For those unaware certain Money Market Funds w/some custodians are not FDIC insured to 250k either.

The (moneymarketfunds) are considered "investments".
Just sayin.......:cool:

https://www.statefarm.com/simple-in...market-deposit-accounts-vs-money-market-funds

little things matter.........bank accounts are usually called money market (deposit) accounts and have the FDIC insurance. Money market (mutual) funds are the animal you're talking about and are not insured. To make things more confusing, the words in parentheses are usually not used so the names are more similar (but still different).
 
https://www.statefarm.com/simple-in...market-deposit-accounts-vs-money-market-funds

little things matter.........bank accounts are usually called money market (deposit) accounts and have the FDIC insurance. Money market (mutual) funds are the animal you're talking about and are not insured. To make things more confusing, the words in parentheses are usually not used so the names are more similar (but still different).

Correct. This is why you should always read the fine print.

FWIW, if you are over the limits or fear being so in a deposit account, you can get what amounts to the same credit profile by buying T bills or a US Treasury money market fund. Full faith and credit is full faith and credit.
 
You can increase FDIC (or NCUA) insurance by adding beneficiaries - up to 5 per "category" (ie: each single account owner, or joint account). So it's theoretically possible to insure for up to $1.25M each individual owner (5 beneficiaries listed - even if one of them only gets 1% or $1) and $1.5M joint.

More info..https://www.depositaccounts.com/blog/2011/05/maximizing-your-fdic-coverage-with-beneficiaries.html. You can also play around with the FDIC or NCUA coverage calculators to confirm different setups.
 
................................... You can also play around with the FDIC or NCUA coverage calculators to confirm different setups.

Have you tried using the calculator for POD acct w/ 2 owners, 1 beneficiary.

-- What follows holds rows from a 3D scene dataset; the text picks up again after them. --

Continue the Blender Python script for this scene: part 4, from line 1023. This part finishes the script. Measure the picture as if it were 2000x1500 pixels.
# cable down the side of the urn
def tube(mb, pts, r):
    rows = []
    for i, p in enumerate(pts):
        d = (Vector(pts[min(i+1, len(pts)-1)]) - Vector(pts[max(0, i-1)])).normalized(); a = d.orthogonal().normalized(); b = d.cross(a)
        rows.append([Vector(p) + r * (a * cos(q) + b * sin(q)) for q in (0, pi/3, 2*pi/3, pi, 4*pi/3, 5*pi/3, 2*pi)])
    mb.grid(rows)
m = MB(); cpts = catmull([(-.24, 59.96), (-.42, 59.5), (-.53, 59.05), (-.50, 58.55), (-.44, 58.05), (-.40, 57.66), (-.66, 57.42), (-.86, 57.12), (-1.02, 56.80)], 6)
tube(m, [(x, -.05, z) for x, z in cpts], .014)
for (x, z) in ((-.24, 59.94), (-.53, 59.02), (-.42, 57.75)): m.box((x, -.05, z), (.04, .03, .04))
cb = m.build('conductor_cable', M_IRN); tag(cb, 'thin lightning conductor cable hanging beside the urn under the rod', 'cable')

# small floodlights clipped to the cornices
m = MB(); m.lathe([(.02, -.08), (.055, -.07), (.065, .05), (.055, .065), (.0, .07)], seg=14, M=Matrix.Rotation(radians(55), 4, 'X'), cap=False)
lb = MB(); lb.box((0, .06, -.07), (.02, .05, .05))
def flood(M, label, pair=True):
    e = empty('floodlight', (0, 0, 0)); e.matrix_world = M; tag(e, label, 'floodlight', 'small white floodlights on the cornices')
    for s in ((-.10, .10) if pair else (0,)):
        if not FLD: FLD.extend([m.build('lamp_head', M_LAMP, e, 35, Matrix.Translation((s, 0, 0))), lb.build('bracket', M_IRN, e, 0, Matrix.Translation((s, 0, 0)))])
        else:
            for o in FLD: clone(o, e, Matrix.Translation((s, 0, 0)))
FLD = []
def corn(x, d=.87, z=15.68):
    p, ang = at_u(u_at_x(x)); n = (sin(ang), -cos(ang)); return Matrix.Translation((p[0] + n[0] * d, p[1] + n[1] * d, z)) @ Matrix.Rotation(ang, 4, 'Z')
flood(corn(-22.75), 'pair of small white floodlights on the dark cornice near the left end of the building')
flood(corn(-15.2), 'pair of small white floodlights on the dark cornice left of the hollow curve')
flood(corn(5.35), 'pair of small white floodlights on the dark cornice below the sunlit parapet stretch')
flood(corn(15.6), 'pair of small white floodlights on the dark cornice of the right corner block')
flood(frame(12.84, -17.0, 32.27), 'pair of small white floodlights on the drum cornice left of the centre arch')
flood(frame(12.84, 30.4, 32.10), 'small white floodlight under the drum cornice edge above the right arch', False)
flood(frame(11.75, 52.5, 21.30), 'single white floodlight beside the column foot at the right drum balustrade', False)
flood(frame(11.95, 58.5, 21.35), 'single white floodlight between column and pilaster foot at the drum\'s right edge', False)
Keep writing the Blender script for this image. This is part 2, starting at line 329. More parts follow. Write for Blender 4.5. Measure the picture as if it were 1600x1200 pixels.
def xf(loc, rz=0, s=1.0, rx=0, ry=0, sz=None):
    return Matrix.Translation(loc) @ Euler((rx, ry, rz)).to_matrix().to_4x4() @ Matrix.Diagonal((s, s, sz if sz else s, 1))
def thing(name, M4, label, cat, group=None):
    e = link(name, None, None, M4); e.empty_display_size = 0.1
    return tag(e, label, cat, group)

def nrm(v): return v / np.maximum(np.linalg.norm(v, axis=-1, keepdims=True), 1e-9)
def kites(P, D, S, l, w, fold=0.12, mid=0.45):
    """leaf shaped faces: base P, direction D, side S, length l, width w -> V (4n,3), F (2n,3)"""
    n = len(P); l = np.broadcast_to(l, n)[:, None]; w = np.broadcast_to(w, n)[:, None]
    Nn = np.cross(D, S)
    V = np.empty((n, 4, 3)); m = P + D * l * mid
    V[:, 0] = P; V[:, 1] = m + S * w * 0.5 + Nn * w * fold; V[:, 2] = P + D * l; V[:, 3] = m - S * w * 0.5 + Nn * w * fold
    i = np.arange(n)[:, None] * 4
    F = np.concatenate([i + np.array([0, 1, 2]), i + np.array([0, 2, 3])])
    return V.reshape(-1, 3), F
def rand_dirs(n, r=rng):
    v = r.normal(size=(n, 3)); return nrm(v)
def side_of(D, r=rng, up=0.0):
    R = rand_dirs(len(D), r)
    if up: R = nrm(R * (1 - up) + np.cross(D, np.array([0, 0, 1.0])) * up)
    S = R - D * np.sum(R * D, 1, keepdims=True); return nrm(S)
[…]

For both calculators if I input 750K value, I find 250K uninsured. Not surprising in a ways since both calculators look like 1 was copied from the other. Is this correct or an error?
 
Have you tried using the calculator for POD acct w/ 2 owners, 1 beneficiary.

For both calculators if I input 750K value, I find 250K uninsured. Not surprising in a ways since both calculators look like 1 was copied from the other. Is this correct or an error?

If I remember right, that's expected - you lose one of the owners when there's a beneficiary. So, 2 owners with 1 beneficiary s/be $500K. Try adding a 2nd bene and you should get to $750K.